March 29, 2024
BANGOR DAILY NEWS (BANGOR, MAINE

Cell-phone culture price of progress

It was the same train I’d known most of my life, the old commuter run clattering its familiar rhythms between Trenton (N.J) and New York City. Or so it seemed at first.

At Penn Station, the holiday crowd swarmed the stairway leading to platform one — a mass of exhausted daytrippers loaded down with gift bundles, old folks with their shuffling gait and worried eyes, and agitated businesspeople sprinting with briefcases to put Manhattan’s towers behind them for bedroom communities all down the line.

On this day before New Year’s Eve, the city’s energy, which slammed into our chests as we first hit the streets at noon, had all but bludgeoned us senseless by sunset. It pulsed along every bustling avenue, crackled through the blizzard of holiday lights, and surged like a charge of pure adrenalin through the gawking mobs.

Around Times Square, under the gaze of TV cameras from around the world, the city was barricading whole blocks to contain the next day’s New Year’s revelers, and sealing manhole covers against madmen who might be hunting for a place to hide their millennium bombs.

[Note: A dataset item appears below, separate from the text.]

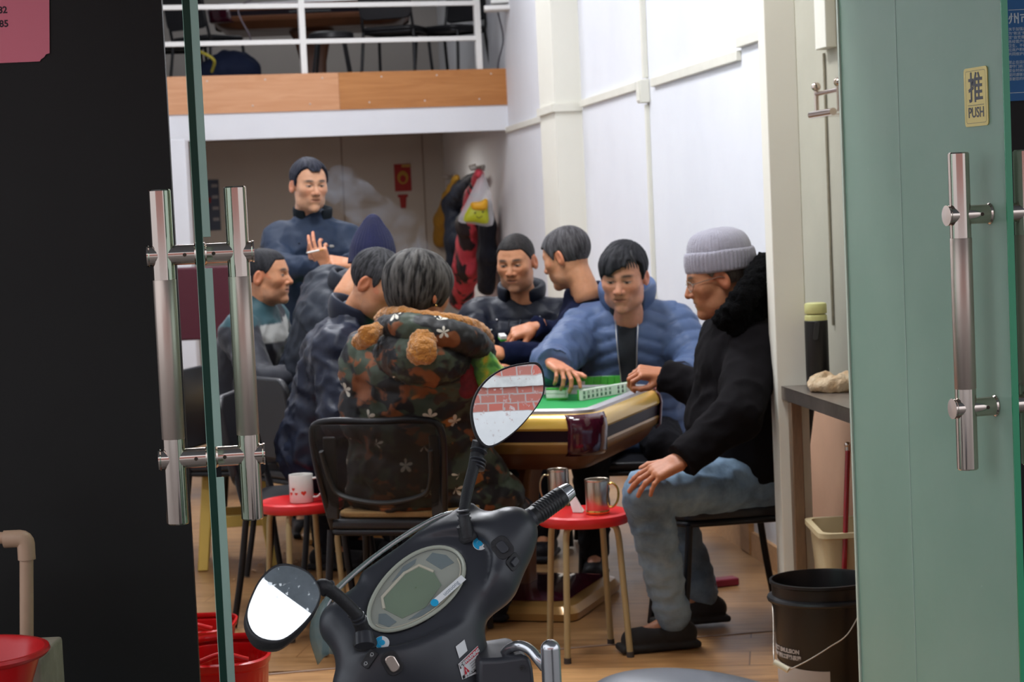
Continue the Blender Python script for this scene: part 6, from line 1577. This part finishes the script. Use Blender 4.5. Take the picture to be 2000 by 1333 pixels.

The end-of-the-world ranters were everywhere, too, shrieking about an Armageddon 2000 over the traffic din and the cacophonous wail of street vendors and musicians. One man, in long hair, beard, white robe and sandals, carried a full-sized plywood crucifix on his shoulder as he urged us all to repent. The sea of people merely parted as it neared him, coursed around both sides of the ludicrous young prophet, then flowed back together seamlessly.

Finally, after a long day, this grimy, beautiful, exhausting and exhilarating mess of a city was a good place to be riding away from.

On the crowded train I thought of my father, who had traveled this route to Manhattan and back home to New Jersey every weekday for more than 25 years. For him, the train had always been a kind of rolling decompression chamber, where, for 50 minutes, he could close his eyes and let the city’s chaos drain from his head. Yet in the 12 short years since his death, the cell-phone culture has changed his slumbering train in ways he could not have anticipated and almost certainly would have resented.

His fellow passengers, who once dozed, worked crossword puzzles, read the sports pages or talked quietly among themselves, now could not seem to let go for even a minute.

On the streets, I could smile at the sight of all those people with their hands glued to the sides of their heads and their mouths in nonstop motion. On the train, however, I was suddenly felt like a prisoner in everyone else’s mobile office and living room.

Before we’d even left the city, six separate cell phones in my immediate vicinity were hurriedly snapped into action. The callers all seemed desperate to reach someone, anyone they could talk to immediately. When they couldn’t connect, they stared at their tiny handsets hopelessly.

The middle-aged woman to my left punched her buttons furiously, then yammered loudly to one person about her shopping day before dialing another.

“OK, call me back!” she yelled over the squealing train wheels. Then she dropped the phone into her lap and looked at it until it rang again.

“I said I’m on the train, dammit!” barked the business-suited man beside her, who had whipped his phone out of a nifty little holster on his belt the instant he sat down. “Would you please just listen to me?”

Behind him, two young men sporting hilariously baggy clothes and two colorful cell phones were sprawled across the seat as they yakked endlessly to their friends.

“Yo, yo, baby, don’t be sayin’ that s— to me,” one of them pouted loudly, as if the magical little device in his hand had somehow transported him from this public train to his very own couch at home.

For the rest of the trip, phones beeped and chirped continually up and down the rows. No one bothered to converse in private tones; the old rules were gone. They talked unabashedly about business deals and personal matters. They cooed and sputtered and guffawed as if they were truly alone, connecting only with whom they chose while disconnecting from everyone else through their handheld cocoons.

And in this brave new technological world that is our future, they call it progress.